* **Provided material**:
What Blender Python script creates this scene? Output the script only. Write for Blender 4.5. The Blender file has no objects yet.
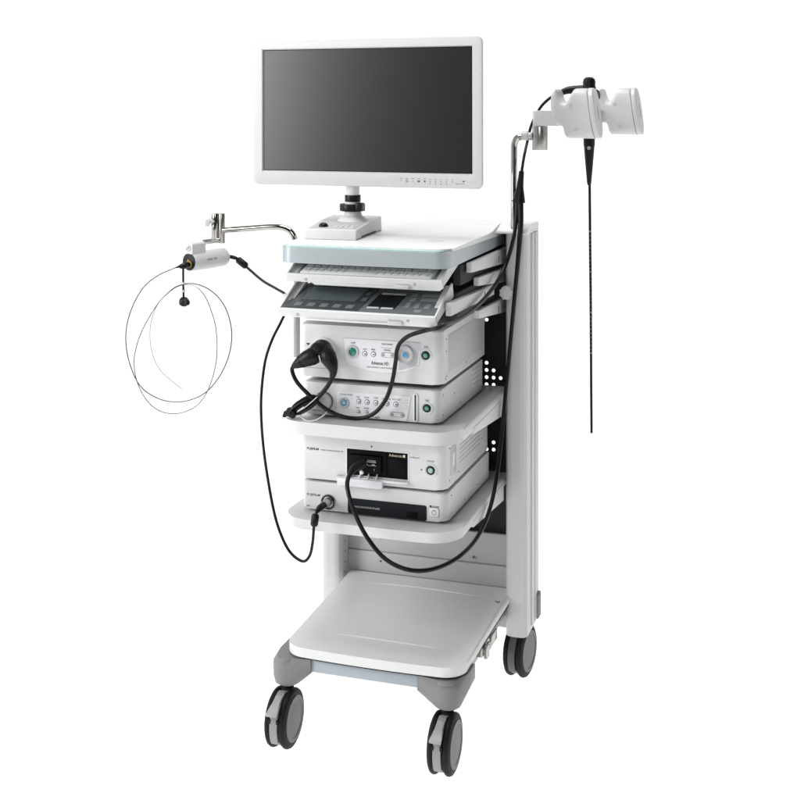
import bpy, bmesh, math, random
from mathutils import Vector, Matrix
random.seed(7)
R = math.radians
sc = bpy.context.scene
COL = sc.collection

# ------------------------------------------------------------------ camera
cam_d = bpy.data.cameras.new('camera')
cam = bpy.data.objects.new('camera', cam_d); COL.objects.link(cam)
cam.location = (1.113, -3.07, 1.64)
cam.rotation_euler = (R(90), 0, R(18.5))
cam_d.sensor_fit = 'HORIZONTAL'; cam_d.sensor_width = 36
cam_d.lens = 36 * 1334 / 790
cam_d.shift_y = -310 / 790
cam_d.clip_start = .05; cam_d.clip_end = 500
sc.camera = cam

# ------------------------------------------------------------------ studio light
sc.view_settings.view_transform = 'Standard'
sc.view_settings.look = 'None'
sc.view_settings.exposure = .07
sc.view_settings.gamma = 1
w = bpy.data.worlds.new('World'); sc.world = w; w.use_nodes = True
nt = w.node_tree; nt.nodes.clear()
def wn(t, **k):
    n = nt.nodes.new(t)
    for a, b in k.items(): setattr(n, a, b)
    return n
out = wn('ShaderNodeOutputWorld'); bg = wn('ShaderNodeBackground'); tc = wn('ShaderNodeTexCoord')
# added surround shapes light by direction: bright behind and below, dim right and front
dot = wn('ShaderNodeVectorMath', operation='DOT_PRODUCT'); dot.inputs[1].default_value = (-.62, .78, 0)
mr = wn('ShaderNodeMapRange', interpolation_type='SMOOTHSTEP')
mr.inputs[1].default_value = -.35; mr.inputs[2].default_value = .60
mr.inputs[3].default_value = .05; mr.inputs[4].default_value = 1.0
sep = wn('ShaderNodeSeparateXYZ')
dn = wn('ShaderNodeMapRange', interpolation_type='SMOOTHSTEP')
dn.inputs[1].default_value = -.02; dn.inputs[2].default_value = -.12
dn.inputs[3].default_value = 0; dn.inputs[4].default_value = 1
mx = wn('ShaderNodeMix', data_type='FLOAT')
lo = wn('ShaderNodeMapRange', interpolation_type='SMOOTHSTEP')         # added glow from below, no lamps; dimmed in front for the screen reflection
lo.inputs[1].default_value = -.15; lo.inputs[2].default_value = .25; lo.inputs[3].default_value = .1; lo.inputs[4].default_value = 3.3
nt.links.new(sep.outputs['Y'], lo.inputs[0]); nt.links.new(lo.outputs[0], mx.inputs[3])
nt.links.new(tc.outputs['Generated'], dot.inputs[0]); nt.links.new(dot.outputs['Value'], mr.inputs[0])
nt.links.new(tc.outputs['Generated'], sep.inputs[0]); nt.links.new(sep.outputs['Z'], dn.inputs[0])
nt.links.new(dn.outputs[0], mx.inputs[0]); nt.links.new(mr.outputs[0], mx.inputs[2])
up = wn('ShaderNodeMapRange', interpolation_type='SMOOTHSTEP')      # surround dimmed overhead so light comes more from the softboxes
up.inputs[1].default_value = .15; up.inputs[2].default_value = .55; up.inputs[3].default_value = 1; up.inputs[4].default_value = .35
ml = wn('ShaderNodeMath', operation='MULTIPLY')
nt.links.new(sep.outputs['Z'], up.inputs[0]); nt.links.new(mx.outputs[0], ml.inputs[0]); nt.links.new(up.outputs[0], ml.inputs[1])
nt.links.new(ml.outputs[0], bg.inputs['Strength']); bg.inputs['Color'].default_value = (1, 1, 1, 1)
nt.links.new(bg.outputs[0], out.inputs['Surface'])

def area(name, loc, target, size, power, sy=None):
    d = bpy.data.lights.new(name, 'AREA'); d.energy = power; d.size = size
    if sy: d.shape = 'RECTANGLE'; d.size_y = sy
    o = bpy.data.objects.new(name, d); COL.objects.link(o); o.location = loc
    o.rotation_euler = (Vector(target) - Vector(loc)).to_track_quat('-Z', 'Y').to_euler()
    return o
area('key_softbox', (-2.55, -1.98, 2.15), (0, .2, 1.0), 1.5, 100, 2.6)
area('fill_softbox', (.75, -3.7, 2.9), (0, .2, .8), 1.2, 26)
area('top_softbox', (-.2, .2, 4.0), (0, .2, .8), 1.8, 82)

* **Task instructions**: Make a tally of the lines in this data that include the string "objects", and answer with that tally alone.

* **Response for this exercise**: 3